Mother Earth is targeting a younger generation of urban Indians who might pay the equivalent of $9 for a stylish, fitted Shop for Change shirt because they perceive buying fair trade products as cool, according to Chhiber.

“We want to make doing good become fashionable,” she said.

Shop for Change has also enlisted Bollywood actor Parvin Dabas, who starred in Monsoon Wedding, to promote the label. Dabas, who was born in a farming village outside New Delhi, says he will use photographs he took of cotton farmers to raise awareness about fair trade products.

Critics of fair trade argue that the system does not help farmers because it encourages them to continue growing low-priced crops and because the inflated prices leads to overproduction, which causes the prices to fall even further.

Another criticism is that some of the premium spent on fair trade products goes to the retailer — or even the certification agency — rather than the farmer.

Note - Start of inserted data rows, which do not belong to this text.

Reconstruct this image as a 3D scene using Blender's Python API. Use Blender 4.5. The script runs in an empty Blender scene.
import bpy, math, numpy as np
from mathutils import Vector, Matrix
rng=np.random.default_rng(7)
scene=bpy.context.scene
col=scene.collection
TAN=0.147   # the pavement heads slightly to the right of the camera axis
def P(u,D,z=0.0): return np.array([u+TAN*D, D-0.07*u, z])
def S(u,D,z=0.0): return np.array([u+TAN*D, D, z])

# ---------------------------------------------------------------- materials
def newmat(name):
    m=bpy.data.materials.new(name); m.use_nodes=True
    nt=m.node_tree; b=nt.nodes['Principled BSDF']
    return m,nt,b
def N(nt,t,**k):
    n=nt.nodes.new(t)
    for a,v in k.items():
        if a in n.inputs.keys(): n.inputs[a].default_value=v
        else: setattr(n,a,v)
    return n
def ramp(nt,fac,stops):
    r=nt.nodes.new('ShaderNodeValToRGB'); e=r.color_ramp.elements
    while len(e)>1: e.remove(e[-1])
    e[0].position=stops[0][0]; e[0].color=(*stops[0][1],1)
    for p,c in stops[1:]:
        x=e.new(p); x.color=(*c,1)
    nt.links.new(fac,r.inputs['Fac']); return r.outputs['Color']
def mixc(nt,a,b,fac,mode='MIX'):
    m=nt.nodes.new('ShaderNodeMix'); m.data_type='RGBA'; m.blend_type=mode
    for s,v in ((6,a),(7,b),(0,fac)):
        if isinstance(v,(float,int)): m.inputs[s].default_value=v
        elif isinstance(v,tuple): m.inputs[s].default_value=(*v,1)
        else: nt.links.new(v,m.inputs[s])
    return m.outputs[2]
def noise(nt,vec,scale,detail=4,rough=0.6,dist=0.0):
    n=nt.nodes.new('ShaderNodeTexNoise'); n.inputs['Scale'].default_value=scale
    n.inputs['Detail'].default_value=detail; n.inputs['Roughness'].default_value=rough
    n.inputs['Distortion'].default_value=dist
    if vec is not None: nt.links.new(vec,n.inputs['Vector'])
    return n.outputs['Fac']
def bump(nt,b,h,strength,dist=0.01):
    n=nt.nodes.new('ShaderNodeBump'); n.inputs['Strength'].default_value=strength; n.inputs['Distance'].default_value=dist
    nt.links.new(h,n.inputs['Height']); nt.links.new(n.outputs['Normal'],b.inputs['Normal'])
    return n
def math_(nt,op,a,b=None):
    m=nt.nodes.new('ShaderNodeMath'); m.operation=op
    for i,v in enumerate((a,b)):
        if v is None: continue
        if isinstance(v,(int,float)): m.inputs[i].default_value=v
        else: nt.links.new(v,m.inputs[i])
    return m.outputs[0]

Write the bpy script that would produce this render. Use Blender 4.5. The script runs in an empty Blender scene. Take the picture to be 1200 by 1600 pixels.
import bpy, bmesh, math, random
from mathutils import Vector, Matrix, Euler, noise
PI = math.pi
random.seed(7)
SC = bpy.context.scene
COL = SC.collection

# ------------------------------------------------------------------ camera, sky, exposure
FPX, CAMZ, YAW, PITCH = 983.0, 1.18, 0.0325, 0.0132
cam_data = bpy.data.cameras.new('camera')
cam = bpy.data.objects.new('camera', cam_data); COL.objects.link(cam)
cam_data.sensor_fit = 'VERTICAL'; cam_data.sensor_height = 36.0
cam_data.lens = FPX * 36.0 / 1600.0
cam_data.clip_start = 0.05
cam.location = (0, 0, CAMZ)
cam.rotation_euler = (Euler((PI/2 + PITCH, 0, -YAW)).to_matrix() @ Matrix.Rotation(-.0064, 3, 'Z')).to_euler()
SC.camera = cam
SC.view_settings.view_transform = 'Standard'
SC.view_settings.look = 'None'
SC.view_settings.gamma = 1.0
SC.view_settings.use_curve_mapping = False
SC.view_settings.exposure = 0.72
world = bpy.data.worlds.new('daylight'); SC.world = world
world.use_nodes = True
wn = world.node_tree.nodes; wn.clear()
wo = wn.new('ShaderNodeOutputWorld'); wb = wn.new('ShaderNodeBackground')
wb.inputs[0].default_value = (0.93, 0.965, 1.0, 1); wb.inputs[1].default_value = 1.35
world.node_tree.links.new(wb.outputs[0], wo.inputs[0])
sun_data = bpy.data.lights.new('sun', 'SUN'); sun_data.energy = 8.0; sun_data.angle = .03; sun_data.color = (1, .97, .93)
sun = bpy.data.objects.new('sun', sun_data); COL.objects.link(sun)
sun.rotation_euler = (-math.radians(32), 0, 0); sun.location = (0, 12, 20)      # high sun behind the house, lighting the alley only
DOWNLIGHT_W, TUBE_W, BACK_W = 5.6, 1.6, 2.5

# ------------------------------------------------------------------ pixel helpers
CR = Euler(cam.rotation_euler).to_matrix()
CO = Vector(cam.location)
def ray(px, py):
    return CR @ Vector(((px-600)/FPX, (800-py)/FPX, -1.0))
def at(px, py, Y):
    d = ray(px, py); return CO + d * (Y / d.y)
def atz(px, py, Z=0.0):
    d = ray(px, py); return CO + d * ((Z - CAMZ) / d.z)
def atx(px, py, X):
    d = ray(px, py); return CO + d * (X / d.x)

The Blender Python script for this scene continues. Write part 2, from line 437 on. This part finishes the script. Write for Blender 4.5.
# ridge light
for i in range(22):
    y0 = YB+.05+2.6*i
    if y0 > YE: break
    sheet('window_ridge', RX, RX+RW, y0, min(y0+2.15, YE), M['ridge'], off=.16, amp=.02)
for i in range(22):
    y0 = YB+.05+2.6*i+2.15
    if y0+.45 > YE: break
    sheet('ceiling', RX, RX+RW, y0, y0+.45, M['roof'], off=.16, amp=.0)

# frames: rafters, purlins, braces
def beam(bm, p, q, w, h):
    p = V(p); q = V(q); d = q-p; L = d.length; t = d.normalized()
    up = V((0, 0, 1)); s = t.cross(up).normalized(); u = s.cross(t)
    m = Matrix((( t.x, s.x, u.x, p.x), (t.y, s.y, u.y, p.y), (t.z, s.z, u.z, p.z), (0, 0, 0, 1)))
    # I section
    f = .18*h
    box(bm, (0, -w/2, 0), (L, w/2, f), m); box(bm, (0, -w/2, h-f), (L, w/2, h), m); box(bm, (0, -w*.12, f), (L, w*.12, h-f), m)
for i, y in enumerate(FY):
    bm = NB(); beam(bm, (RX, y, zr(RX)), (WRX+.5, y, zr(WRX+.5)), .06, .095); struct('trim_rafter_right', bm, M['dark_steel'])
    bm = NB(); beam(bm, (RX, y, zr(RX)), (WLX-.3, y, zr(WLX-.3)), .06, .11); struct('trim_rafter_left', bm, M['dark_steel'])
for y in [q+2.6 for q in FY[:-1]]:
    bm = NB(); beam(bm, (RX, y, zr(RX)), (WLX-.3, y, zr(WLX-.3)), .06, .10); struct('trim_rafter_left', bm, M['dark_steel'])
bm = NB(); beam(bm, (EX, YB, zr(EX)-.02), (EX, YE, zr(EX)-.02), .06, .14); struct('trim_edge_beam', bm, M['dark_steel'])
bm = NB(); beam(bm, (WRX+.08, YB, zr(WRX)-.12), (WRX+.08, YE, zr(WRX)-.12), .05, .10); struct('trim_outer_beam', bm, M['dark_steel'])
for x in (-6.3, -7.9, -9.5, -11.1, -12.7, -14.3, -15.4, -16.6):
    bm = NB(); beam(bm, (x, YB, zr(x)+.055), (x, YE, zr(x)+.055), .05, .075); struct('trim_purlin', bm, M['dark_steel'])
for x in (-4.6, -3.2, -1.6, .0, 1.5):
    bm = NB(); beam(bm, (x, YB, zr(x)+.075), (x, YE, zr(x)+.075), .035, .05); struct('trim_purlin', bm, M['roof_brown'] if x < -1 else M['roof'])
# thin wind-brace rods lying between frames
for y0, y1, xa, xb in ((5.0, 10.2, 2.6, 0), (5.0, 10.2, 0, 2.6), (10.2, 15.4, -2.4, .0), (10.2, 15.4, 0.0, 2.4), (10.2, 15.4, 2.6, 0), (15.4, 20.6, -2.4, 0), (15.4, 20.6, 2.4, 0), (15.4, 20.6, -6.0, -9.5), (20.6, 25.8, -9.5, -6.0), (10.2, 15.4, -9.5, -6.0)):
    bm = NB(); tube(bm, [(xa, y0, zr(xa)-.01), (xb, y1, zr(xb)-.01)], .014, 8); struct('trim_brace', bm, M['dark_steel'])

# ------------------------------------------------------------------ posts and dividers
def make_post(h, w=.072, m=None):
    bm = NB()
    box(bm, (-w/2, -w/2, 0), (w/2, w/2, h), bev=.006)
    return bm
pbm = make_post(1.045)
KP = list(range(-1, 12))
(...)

“Retailers add their own enormous mark-ups to Fairtrade products and mislead consumers into thinking that all of the premium they are paying is passed on,” states a 2006 Economist article on food politics. Citing an interview with Tim Harford, author of "The Undercover Economist," the Economist says: “Fairtrade coffee, like the organic produce sold in supermarkets, is used by retailers as a means of identifying price-insensitive consumers who will pay more.”

Petchers argues that fair trade is not trying to be a silver bullet to solving the plight of farmers, but that it is “one piece in a much larger puzzle of what needs to happen to help these farmers.”